2. Iterate through the array: For each element num in the given array nums:

   • Binary Search for Range: Use binary search to determine the range of numbers in previousNumbers that can form a fair pair with num. Specifically, use:

     • lower_bound to find the first element in previousNumbers that, when added to num, results in a sum not less than lower.
     • upper_bound to find the first element in previousNumbers that, when added to num, results in a sum greater than upper.

   • Count Valid Indices: The difference between the upper_bound and lower_bound iterators gives the number of valid indices in previousNumbers that satisfy the condition.

3. Insert and Maintain Order: Insert the current num into previousNumbers in a position that maintains the list’s sorted order.

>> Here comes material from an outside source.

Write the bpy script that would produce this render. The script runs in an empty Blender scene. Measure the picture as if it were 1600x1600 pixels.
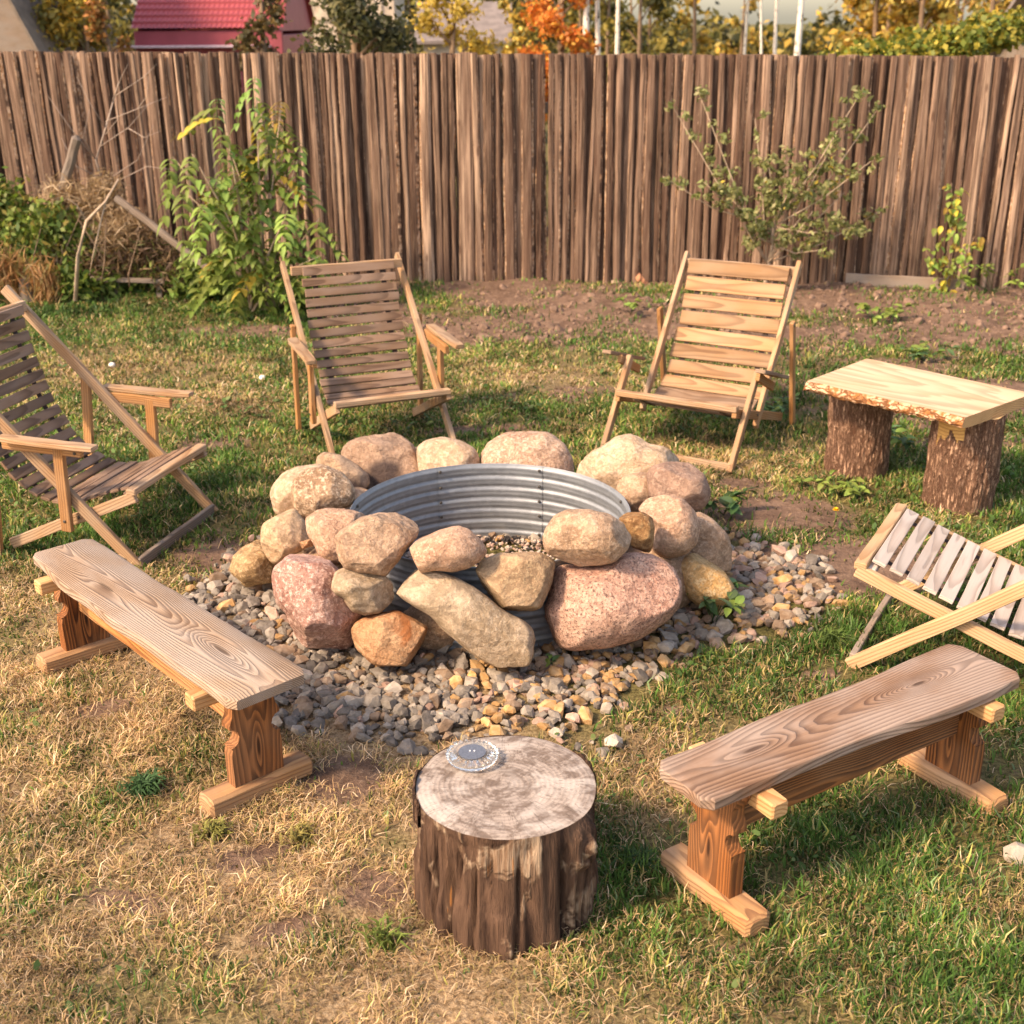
import bpy, math, random
import numpy as np
from mathutils import Vector, Matrix
from math import sin, cos, pi, radians, sqrt, atan2, hypot
rnd = random.Random(7)
rng = np.random.default_rng(11)
sc = bpy.context.scene
C = sc.collection

# ------------------------------------------------------------------ camera
FPX, PITCH, ROLL, CAMH = 1950., radians(21.5), radians(0.4), 2.2
cF = np.array([0, cos(PITCH), -sin(PITCH)])
_R0 = np.array([1., 0, 0]); _U0 = np.array([0, sin(PITCH), cos(PITCH)])
cR = _R0*cos(ROLL)-_U0*sin(ROLL); cU = _U0*cos(ROLL)+_R0*sin(ROLL)
cC = np.array([0, 0, CAMH])
cd = bpy.data.cameras.new('camera'); cam = bpy.data.objects.new('camera', cd); C.objects.link(cam)
cam.matrix_world = Matrix(((cR[0], cU[0], -cF[0], 0), (cR[1], cU[1], -cF[1], 0), (cR[2], cU[2], -cF[2], CAMH), (0, 0, 0, 1)))
cd.sensor_width = 36; cd.lens = 36*FPX/1600; cd.clip_end = 2000; cd.clip_start = .05
cd.dof.use_dof = True; cd.dof.focus_distance = 4.0; cd.dof.aperture_fstop = 4.4
sc.camera = cam
def at(px, py, z=0.):                      # photo measurement -> point on the level z
    d = cF+cR*(px-800)/FPX-cU*(py-800)/FPX
    return cC+d*((z-CAMH)/d[2])
def atY(px, py, Y):
    d = cF+cR*(px-800)/FPX-cU*(py-800)/FPX
    return cC+d*(Y/d[1])

# ------------------------------------------------------------------ light
SUN = Vector((-.66, -.40, .70)).normalized()
w = bpy.data.worlds.new('World'); sc.world = w; w.use_nodes = True
nt = w.node_tree; bg = nt.nodes['Background']
sky = nt.nodes.new('ShaderNodeTexSky'); sky.sky_type = 'NISHITA'; sky.sun_disc = False
sky.sun_elevation = math.asin(SUN.z); sky.sun_rotation = atan2(SUN.x, SUN.y)
sky.dust_density = 2.0; sky.air_density = 1.0; sky.ozone_density = .6
nt.links.new(sky.outputs[0], bg.inputs[0]); bg.inputs[1].default_value = .15
sl = bpy.data.lights.new('sun', 'SUN'); so = bpy.data.objects.new('sun', sl); C.objects.link(so)
sl.energy = 2.45; sl.angle = radians(7.0); sl.color = (1.0, .86, .68)
so.rotation_euler = SUN.to_track_quat('Z', 'Y').to_euler(); so.location = (-5, -3, 8)
vs = sc.view_settings; vs.view_transform = 'Standard'; vs.look = 'None'; vs.gamma = 1; vs.use_curve_mapping = False
vs.exposure = 1.30
vs.use_white_balance = True; vs.white_balance_temperature = 7900; vs.white_balance_tint = 16

# ------------------------------------------------------------------ noise
_perm = rng.permutation(4096); _tab = rng.random(4096)
def _h(i, j, k): return _tab[_perm[(_perm[(_perm[i & 4095]+j) & 4095]+k) & 4095]]
def vn(p):
    p = np.asarray(p, float); i = np.floor(p).astype(int); f = p-i; f = f*f*(3-2*f)
    x, y, z = i[..., 0], i[..., 1], i[..., 2]; a, b, c = f[..., 0], f[..., 1], f[..., 2]
    L = lambda u, v, t: u+(v-u)*t
    return L(L(L(_h(x, y, z), _h(x+1, y, z), a), L(_h(x, y+1, z), _h(x+1, y+1, z), a), b),
             L(L(_h(x, y, z+1), _h(x+1, y, z+1), a), L(_h(x, y+1, z+1), _h(x+1, y+1, z+1), a), b), c)*2-1
def fbm(p, o=4, g=.5):
    p = np.asarray(p, float); s = 0; a = 1; t = 0
    for k in range(o): s = s+a*vn(p*(2**k)+17.3*k); t += a; a *= g
    return s/t
def n2(x, y, s, o=3, seed=0.): return fbm(np.stack([np.asarray(x)*s, np.asarray(y)*s, np.full(np.shape(x), seed)], -1), o)
def sstep(a, b, x): t = np.clip((x-a)/(b-a), 0, 1); return t*t*(3-2*t)

# ------------------------------------------------------------------ object helpers
def mesh(name, V, Fc, mats=(), smooth=False, mi=None):
    me = bpy.data.meshes.new(name); me.from_pydata([tuple(v) for v in V], [], [tuple(f) for f in Fc])
    for m in mats: me.materials.append(m)
    if mi is not None: me.polygons.foreach_set('material_index', mi)
    if smooth: me.polygons.foreach_set('use_smooth', [True]*len(me.polygons))
    me.update(); return me
def put(name, me, parent=None, M=None):
    o = bpy.data.objects.new(name, me); C.objects.link(o)
    if parent: o.parent = parent
    if M is not None: o.matrix_basis = M
    return o
def tag(o, label=None, cat=None, group=None, kind=None):
    if label: o['label'] = label
    if cat: o['category'] = cat
    if group: o['group'] = group
    if kind: o['kind'] = kind
    return o
def empty(name, loc=(0, 0, 0), rz=0., label=None, cat=None, group=None):
    o = bpy.data.objects.new(name, None); C.objects.link(o); o.location = loc; o.rotation_euler = (0, 0, rz)
    o.empty_display_size = .1
    return tag(o, label, cat, group)
def fastmesh(name, V, loops, starts, totals, mat, col=None, smooth=False):
    me = bpy.data.meshes.new(name); V = np.asarray(V, np.float32)
    me.vertices.add(len(V)); me.vertices.foreach_set('co', V.ravel())
    me.loops.add(len(loops)); me.loops.foreach_set('vertex_index', np.asarray(loops, np.int32))
    me.polygons.add(len(starts)); me.polygons.foreach_set('loop_start', np.asarray(starts, np.int32))
    me.polygons.foreach_set('loop_total', np.asarray(totals, np.int32))
    if smooth: me.polygons.foreach_set('use_smooth', np.ones(len(starts), bool))
    me.update(calc_edges=True); me.materials.append(mat)
    if col is not None:
        a = me.attributes.new('col', 'FLOAT_COLOR', 'POINT')
        a.data.foreach_set('color', np.concatenate([col, np.ones((len(col), 1))], 1).astype(np.float32).ravel())
    return me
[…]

This step ensures previousNumbers is ready for the next iteration.

4. Return Count: After processing all elements, fairPairCount will contain the total number of fair pairs.

By maintaining a sorted list of previously processed numbers and using binary search to efficiently find bounds within this list, we reduce the problem of counting fair pairs to a task manageable in $\mathcal{O}(n \log n)$ time complexity. This significant reduction is achieved by combining sorting, binary search, and clever use of data structures, which together provide a scalable solution to the problem.

Code

C++

class Solution {
public:
    long long countFairPairs(vector<int>& nums, int lower, int upper) {
        vector<int> previousNumbers;
        long long fairPairCount = 0;

        for (int num : nums) {
            // Find the lower bound: first element not less than (lower - num)
            vector<int>::iterator lowerBoundIt = lower_bound(previousNumbers.begin(), previousNumbers.end(), lower - num);

            // Find the upper bound: first element greater than (upper - num)
            vector<int>::iterator upperBoundIt = upper_bound(previousNumbers.begin(), previousNumbers.end(), upper - num);

            // Calculate the number of elements in the range [lower - num, upper - num]
            fairPairCount += upperBoundIt - lowerBoundIt;

            // Insert 'num' in the sorted position within 'previousNumbers'
            previousNumbers.insert(upper_bound(previousNumbers.begin(), previousNumbers.end(), num), num);
        }

        return fairPairCount;
    }
};

Python

class Solution:
    def countFairPairs(self, nums, lower, upper):
        previousNumbers = []
        fairPairCount = 0

        for num in nums:
            # Find the lower bound: first element not less than (lower - num)
            lowerBoundIt = self.lower_bound(previousNumbers, lower - num)

            # Find the upper bound: first element greater than (upper - num)
            upperBoundIt = self.upper_bound(previousNumbers, upper - num)

            # Calculate the number of elements in the range [lower - num, upper - num]
            fairPairCount += upperBoundIt - lowerBoundIt

            # Insert 'num' in the sorted position within 'previousNumbers'
            previousNumbers.insert(self.upper_bound(previousNumbers, num), num)

        return fairPairCount

    def lower_bound(self, nums, target):
        left, right = 0, len(nums)
        while left < right:
            mid = (left + right) // 2
            if nums[mid] < target:
                left = mid + 1
            else:
                right = mid
        return left

    def upper_bound(self, nums, target):
        left, right = 0, len(nums)
        while left < right:
            mid = (left + right) // 2
            if nums[mid] <= target:
                left = mid + 1
            else:
                right = mid
        return left

Complexity

• Time complexity: The time complexity is $O(n \log n)$. This is because for each element in the input vector nums, we perform a lower_bound and upper_bound operation on the vector previousNumbers, both of which take $O(\log n)$ time in the worst case since the vector is maintained in sorted order. Additionally, inserting an element into the sorted vector previousNumbers using upper_bound also takes $O(\log n)$ time. Since there are $n$ elements in nums, the overall time complexity is $O(n \log n)$.

• Space complexity: The space complexity is $O(n)$. This is because we use an auxiliary vector previousNumbers to store the numbers seen so far in sorted order, which in the worst case can contain up to all $n$ elements from the input vector nums. Therefore, the space complexity is $O(n)$.